Llamar llameando
La presencia de los ausentes posee una fuerza conmovedora. Ahí estaba él, con un sombrero que pretendía vanamente amainar el sol quemante de mayo, cargando en su mano una canasta de mimbre que parecía salida del cuento de Caperucita Roja, mientras sostenía en la otra mano el retrato de un hombre mayor, sonriente y también usando un sombrero tipo panameño. Se inclinó sobre la tierra y otro hombre, un poco más joven, le ayudó a sacar de la canasta un par de copas de cristal y una botella de vino rosado, sin etiqueta. Una chica les asignó su sarmiento, que no rebasaba los treinta centímetros, cubiertos casi en su totalidad de cera roja, para su protección. A pesar de su juventud, aquella planta ya llevaba vida recorrida: desde algún lugar de Francia, hasta un congelador en Querétaro para su conservación final antes de llegar a Villa de Reyes. El hombre del sombrero sembró con la ayuda de su amigo la joven vid y luego, con toda calma, ambos se sirvieron el vino rosado. En medio del ellos, la foto del padre. Nosotros, testigos involuntarios, no pudimos evitar sentirnos un poco intrusos, un poco atraídos. Alguien les preguntó a qué se debía esa pequeña ceremonia de la que estábamos siendo testigos. El hombre del sombrero nos respondió que su padre era amante del vino. Quería conocer el viñedo en gestación cuando llegara el momento, pero murió en enero. Ya no le alcanzó. Aquello era un homenaje, un recordatorio, una señal de presencia en la ausencia.
Los hoyos negros que dejan las personas que mueren son compañía constante de quienes quedan vivos. La representación del padre en fotografía y el brindis en su honor, son muestras del dolor que causa la ausencia, pero es al mismo tiempo, una muestra de continuidad. Al entrar en el vacío que deja el ser amado, nos convertimos en algo que no éramos: guardianes del recuerdo, pero no del recuerdo abstracto, sino de aquél que se compone de pequeñas piezas, de detalles que en su momento fueron nimiedades y que la ausencia convierte en eslabones de continuidad entre pasado y presente.

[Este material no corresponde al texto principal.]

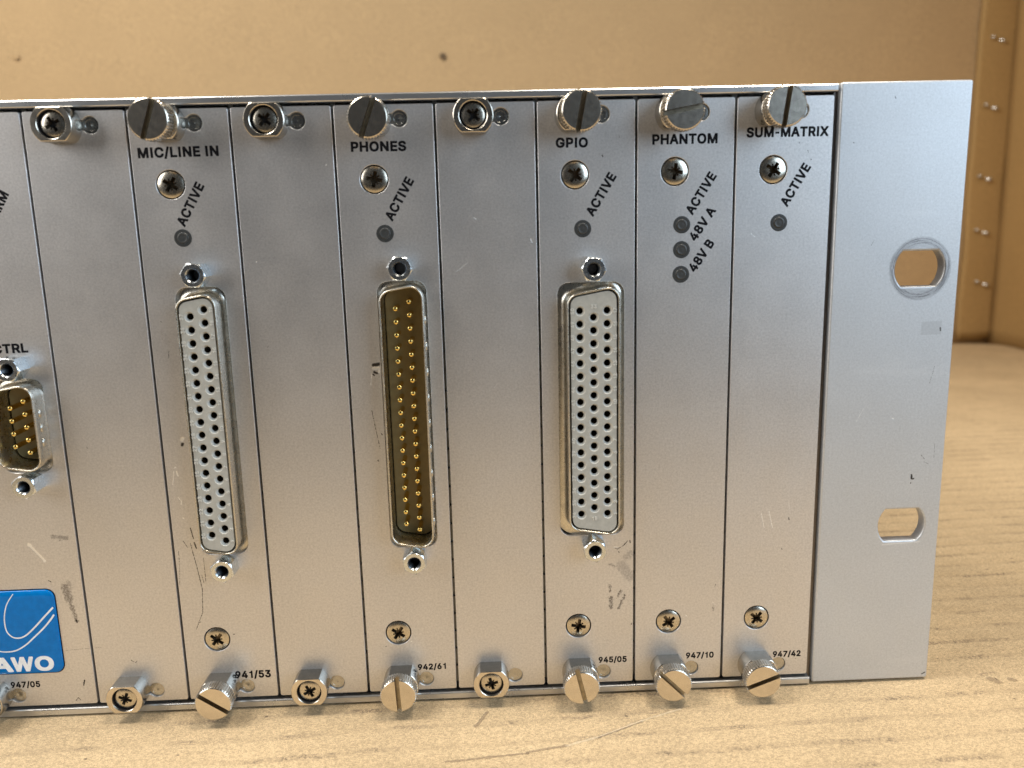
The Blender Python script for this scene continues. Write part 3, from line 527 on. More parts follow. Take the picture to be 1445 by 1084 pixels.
# -------- front panels
SX, SZT, SZB = 7.74, 125.5, 3.05
DX = 12.95
def keyhole(px, cz):
    """round adjustment hole joined by a neck to the collar bore"""
    r, hw = 1.72, 1.05
    a = math.asin(hw/r); out = []
    n = 26
    for i in range(n+1):
        t = -(math.pi - a) + 2*(math.pi-a)*i/n
        out.append((px + DX + r*math.cos(t), cz + r*math.sin(t)))
    out += [(px + SX + 2.0, cz + hw), (px + SX + 2.0, cz - hw)]
    return out
PANELS = [
 dict(k=11, x0=-426.5, x1=-223.91, plug=False, label='wide plain blank panel at the far left end of the unit'),
 dict(k=9, x0=-223.39, x1=-162.82, sx=223.39-193.10, label='leftmost front panel with the word CTRL, a small connector and a blue badge', cut=(-170.65, 64.9, 10.4, 20.4),
      text=[('ALARM', (-171.3, 105.3), 8.6, 2.0, 58.5), ('CTRL', (-174.6, 80.5), 7.25, 2.0, 1.0), ('947/05', (-181.5, 4.62), 6.5, 1.5, -0.3)],
      dark=[(-170.2, 34.9, -170.0, 34.4, .12), (-169.84, 30.03, -169.38, 29.68, .12), (-165.1, 5.79, -165.41, 4.63, .2), (-167.57, 0.9, -167.0, 1.6, .1), (-167.0, 1.6, -166.5, 0.95, .1), (-168.38, 13.24, -163.0, 13.6, .06, .5), (-165.05, 20.4, -165.0, 20.0, .25)],
      light=[(-172.99, 38.5, -170.1, 34.7, .35), (-172.99, 38.5, -172.8, 38.3, .55), (-170.3, 34.9, -170.1, 34.6, .4)],
      smear=[(-167.88, 39.99, -164.67, 39.75, .6, .8), (-166.58, 28.4, -166.0, 25.5, 1.1), (-166.0, 25.5, -165.0, 20.3, .55), (-165.6, 29.5, -165.4, 28, .5, .6)]),
 dict(k=8, x0=-162.30, x1=-142.50, label='plain front panel left of the MIC/LINE IN panel', dark=[(-154.27, 10.29, -153.6, 9.8, .08), (-153.29, 9.66, -152.9, 10.0, .07), (-161.7, 13.6, -160.4, 13.7, .06, .5), (-158, 60, -157.8, 59.7, .07, .5)]),
 dict(k=7, x0=-141.98, x1=-122.18, label='front panel printed MIC/LINE IN', cut=(-131.05, 63.9, 10.3, 58.5),
      screws=[(-134.75, 113.8), (-134.7, 14.5)], leds=[(-133.35, 103.19)],
      text=[('MIC/LINE IN', (-140.6, 119.05), 16.0, 2.05, 0.4), ('ACTIVE', (-132.75, 105.3), 9.4, 2.0, 59.5), ('941/53', (-131.46, 4.67), 8.0, 1.85, 0)],
      dark=[(-138.01, 41.01, -137.6, 38.5, .13), (-137.5, 37.6, -137.18, 36.3, .2), (-138.36, 37.45, -137.5, 32, .09), (-137.5, 32, -136.81, 26.77, .10), (-136.81, 26.77, -137.25, 21.11, .08), (-137.25, 21.11, -139.05, 17.16, .06), (-139.84, 38.06, -138.98, 36.37, .07), (-141.09, 35.9, -141.3, 31, .06, .7), (-141.3, 31, -141.68, 27.54, .05, .7), (-135.85, 34.02, -135.87, 28.43, .07, .8), (-136.6, 30, -136.3, 28.2, .06), (-137.8, 59.95, -137.9, 59.75, .45), (-136.0, 52.0, -135.6, 51.8, .12), (-138.8, 78.5, -138.6, 80.1, .06), (-138.4, 18.6, -137.9, 18.9, .1, .6), (-131.0, 15.6, -130.7, 15.6, .12), (-139.6, 86.3, -139.4, 86.1, .12, .6)],
      light=[(-137.68, 61.13, -137.9, 60.8, .5), (-139.7, 53.9, -139.5, 52.9, .22), (-140.26, 54.0, -140.8, 51, .12, .8), (-140.2, 54.6, -139.7, 54.9, .12), (-139.96, 48.1, -139.3, 47.2, .12), (-139.3, 47.2, -139.45, 46.5, .14), (-139.4, 43.4, -139.2, 43.2, .14)],
      smear=[(-139.6, 84, -138.8, 82, .7, .35)]),
 dict(k=6, x0=-121.66, x1=-101.86, label='plain front panel between the MIC/LINE IN and PHONES panels', dark=[(-118, 80.5, -118.1, 80.2, .08, .5)], light=[(-103.5, 117, -103.4, 117, .1), (-109, 118.2, -109.1, 118.2, .12, .7), (-115, 30, -115.2, 29.8, .12, .5), (-119.0, 98, -118.9, 98, .1)]),
 dict(k=5, x0=-101.34, x1=-81.54, label='front panel printed PHONES', cut=(-89.6, 64.0, 10.3, 58.6),
      screws=[(-93.95, 113.9), (-94.15, 14.35)], leds=[(-92.36, 103.06)],
      text=[('PHONES', (-98.3, 119.35), 11.1, 2.0, -0.2), ('ACTIVE', (-90.71, 105.39), 9.4, 2.0, 58.9), ('942/61', (-90.19, 4.9), 6.4, 1.5, 0.5)],
      dark=[(-96.3, 75.8, -95.2, 75.95, .48), (-96.2, 74.25, -95.6, 74.05, .34), (-96.4, 73.8, -96.3, 73.6, .25), (-97.2, 66.0, -96.6, 62.0, .05), (-96.6, 62.0, -95.9, 57.5, .05), (-96.5, 54.9, -96.4, 54.7, .14), (-95.4, 60.8, -95.3, 60.6, .15), (-97.0, 11.2, -97.2, 11, .07)],
      light=[(-96.4, 75.05, -95.2, 75.0, .42), (-95.2, 74.9, -95.2, 74.2, .3), (-96.80, 73.9, -96.95, 72.7, .09), (-97.0, 72.2, -97.14, 71.5, .09), (-91.4, 12.1, -91.3, 12.1, .16)]),
 dict(k=4, x0=-81.02, x1=-61.22, label='plain front panel between the PHONES and GPIO panels', light=[(-62.4, 101.2, -62.2, 100.6, .14), (-74, 105.8, -73.5, 105.5, .08, .7), (-78, 95, -75.5, 96.8, .04, .6), (-71, 70, -70.2, 71, .04, .6)], dark=[(-75.4, 76.3, -75.3, 76.3, .1, .4)]),
 dict(k=3, x0=-60.70, x1=-40.90, label='front panel printed GPIO', cut=(-50.1, 64.0, 14.1, 56.0),
      screws=[(-53.2, 113.85), (-53.35, 14.3)], leds=[(-51.69, 103.03)],
      text=[('GPIO', (-57.05, 119.25), 6.55, 2.0, -0.5), ('ACTIVE', (-49.52, 105.3), 9.45, 2.0, 58.5), ('945/05', (-48.83, 4.87), 6.5, 1.5, -0.2)],
      dark=[(-44.51, 32.5, -43.2, 33.2, .1), (-43.2, 33.2, -42.2, 34.3, .12), (-41.69, 34.4, -41.61, 33.9, .16), (-44.19, 31.85, -44.1, 31.7, .16), (-45.0, 32.7, -44.4, 32.5, .08), (-41.3, 14.4, -41.3, 14.2, .13), (-47.6, 117.6, -47.5, 117.4, .14), (-44.2, 121.5, -44.1, 121, .08, .6)],
      smear=[(-46.14, 23.88, -46.14, 22.2, .28, 1.2), (-45.98, 20.91, -45.9, 18.4, .45, 1.2), (-43.69, 22.6, -44.35, 21.0, .35, 1.2), (-42.9, 21.1, -44.18, 18.4, .35, 1.2), (-43.5, 28.5, -41.8, 26, 1.6, .5), (-42.5, 30.5, -41.4, 31.5, 1.0, .5), (-46.3, 28.9, -45.2, 28.5, .3, .8)],
      light=[(-45.2, 33.0, -44.2, 32.95, .12)]),
 dict(k=2, x0=-40.38, x1=-20.58, label='front panel printed PHANTOM with three dark lamps',
      screws=[(-32.67, 114.05), (-32.78, 14.5)], leds=[(-31.09, 103.31), (-31.09, 98.21), (-31.14, 93.1)],
      text=[('PHANTOM', (-37.4, 119.44), 13.4, 2.05, -0.1), ('ACTIVE', (-28.87, 105.11), 9.3, 2.0, 57.8), ('48V A', (-28.12, 99.7), 7.6, 2.0, 56.0), ('48V B', (-28.13, 93.3), 7.3, 2.0, 55.9), ('947/10', (-28.64, 5.08), 6.45, 1.5, -0.4)],
      dark=[(-22.2, 23.2, -22.3, 22.6, .07, .8)], smear=[(-22.6, 17.5, -22.4, 16.9, .25, .8)], light=[(-22.8, 18.9, -22.2, 18.3, .1, .8), (-28.9, 15.9, -28.6, 15.7, .08), (-37, 40, -36.9, 39.8, .08)]),
 dict(k=1, x0=-20.06, x1=-0.30, label='rightmost front panel printed SUM-MATRIX next to the ear',
      screws=[(-12.33, 113.95), (-12.54, 14.6)], leds=[(-10.77, 103.24)],
      text=[('SUM-MATRIX', (-18.1, 120.42), 16.9, 2.0, -0.2), ('ACTIVE', (-9.12, 106.3), 9.3, 2.0, 59.6), ('947/42', (-8.41, 4.52), 6.5, 1.5, -0.2)],
      dark=[(-6.08, 38.34, -5.95, 38.0, .16), (-7.39, 31.17, -7.3, 31.0, .12), (-6.3, 26.85, -6.25, 26.8, .1), (-5.3, 117.6, -5.2, 117.3, .12), (-7.2, 119.2, -7.0, 119.1, .08), (-4.6, 115.9, -4.55, 115.8, .08), (-13.5, 116.5, -13.4, 116.4, .07), (-3.1, 3.9, -3.0, 3.9, .1, .6)],
      light=[(-12.2, 39.6, -11.5, 36.3, .11, .8), (-10.48, 40.01, -9.6, 36.2, .12, .9), (-6.2, 42.3, -5.8, 40, .07, .6), (-16.5, 101.2, -15.6, 100.4, .07)]),
]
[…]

Recuerdo a una persona cuyo padre murió abruptamente. Por mucho tiempo conservó su teléfono celular únicamente para marcarle y escuchar la voz del buzón. La grabación le daba consuelo. La voz del padre se transformó en un medio supletorio de la ausencia. Le llamaba cuando estaba triste, pero también cuando tenía alguna alegría. Le dejaba grabado lo que pasaba y lo que sentía. No era que esperase que el padre le respondiera la llamada, por supuesto. Simplemente buscaba alargar el adiós. Un día decidió que era momento de despedirse. Apagó el teléfono, lo guardó en un cajón y decidió no volver a cargarlo. Le dejaba ir.
Conozco también a una mujer cuya madre era tejedora experimentada. El último día de su vida lo pasó tejiendo una cobija de esas que se arman con cuadros de estambre de diferentes colores. La anciana sabía que iba a morir más pronto que tarde, así que le encargó que de no acabar ella la prenda, tejiera los últimos cuadros y los uniera. En su último día de vida tejió casi a la mitad una de las piezas. En la noche murió en paz. Su hija, quien heredó el gusto por los ganchos y los estambres, se resistió por varios años a terminar la cobija. Tres o cuatro años después, estando ya en paz, lloró todo lo que pudo sobre esos pedazos de cobija. Acabó la tarea en un par de días y, cual Tita de Como Agua para Chocolate, ahora la cubren las manos de su madre a través de esa cobija.
Galeano escribió que “nadie se va del todo, mientras no muera la palabra que llamando, llamando le trae” El hombre del sombrero, la chica del teléfono, la mujer de la cobija, no hacen otra cosa más que llamar llameando. Por eso, Galeano tenía razón, nadie se va del todo.
Envío, para Érika y Pandita, por la partida de su papá.